The Standards in Public Office Commission [SIPOC] inquiry into the conduct of Monaghan councillor Hugh McElvaney recommenced this morning after his High Court challenge to the process failed earlier this year.

The SIPOC process was triggered after a complaint by Monaghan County Council following its initial investigation into Mr McElvaney's demands for money at the meeting with the fake wind farm company.

The meeting had been secretly filmed as part of a RTÉ Investigates programme broadcast in December 2015.

Today's inquiry heard from letters written by Mr McElvaney's solicitor to SIPOC in which it was claimed the former Fine Gael councillor had requested money from the fictitious investors because he believed he would be employed as a consultant.

Mr McElvaney attended today's hearing and watched the full, unedited footage from his meeting with the undercover reporter in 2015.

Afterwards the seven-member SIPOC, chaired by retired judge Daniel O'Keeffe, was presented with four allegations of breaches of the ethics act by Mr McElvaney.

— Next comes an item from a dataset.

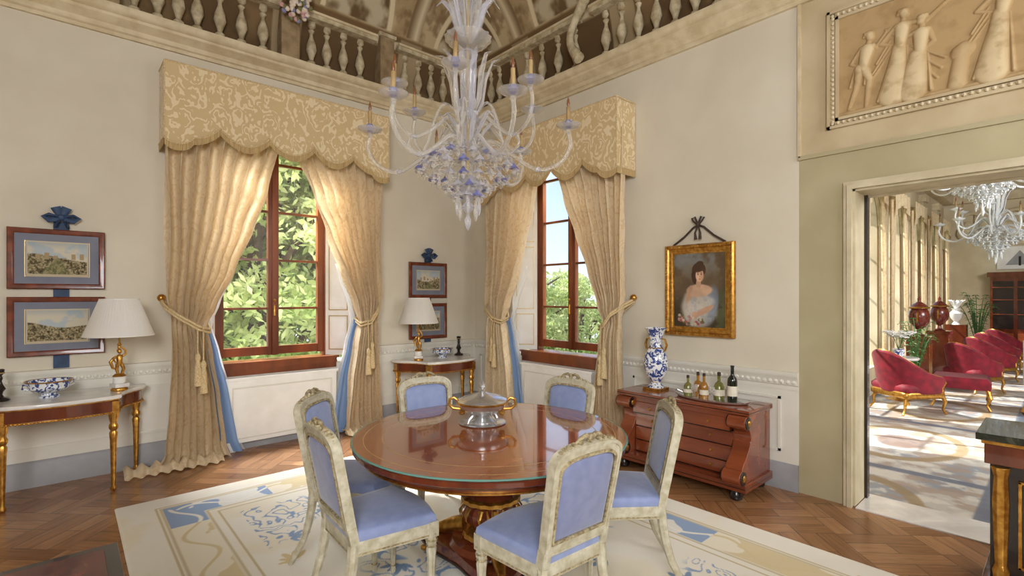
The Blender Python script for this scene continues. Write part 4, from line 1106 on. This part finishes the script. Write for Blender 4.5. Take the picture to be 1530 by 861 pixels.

Counsel for inquiry team, James Doherty, said it was alleged Mr McElvaney had failed to abide by the Councillor's code of conduct, had sought payment for doing his job as a councillor and had failed to properly disclose his interests in an ethics declaration he signed in February 2015.

Counsel for Mr McElvaney, Breffni Gordon BL, objected to the manner in which SIPOC was conducting the process.

Mr Gordon said his client should be given the opportunity to cross-examine the undercover reporter but she had not been made available.

"We cannot call this witness even though we require her... [Mr McElvaney] feels he is here with one hand tied behind his back.," he said.

Mr Gordon said he was not prepared to present an ad hoc argument if he was unable to properly challenge the evidence.

He said Mr McElvaney was on course to fulfil a record 50 years as an elected representative and deserved better.

"My client has given and devoted a significant part of his life to public service.

"I would ask that you would understand this involves a particularly unpleasant and particularly embarrassing situation for him," he said.

Mr Gordon said while he would not call any witnesses, he was unhappy with the SIPOC process.

"One - my client is unhappy with the procedure, and two - he maintains he has done nothing wrong," Mr Gordon said.

Mr Doherty said the High Court had already considered legitimacy of the process and ruled that it could proceed. 

He said RTÉ had not engaged in entrapment because the situation it set up was not exceptional.

He asked SIPOC that if it finds Mr McElvaney had breached the ethics provisions of the Local Government Act, that it also consider the severity of the breaches.

SIPOC will consider the evidence presented at the hearing and prepare a report.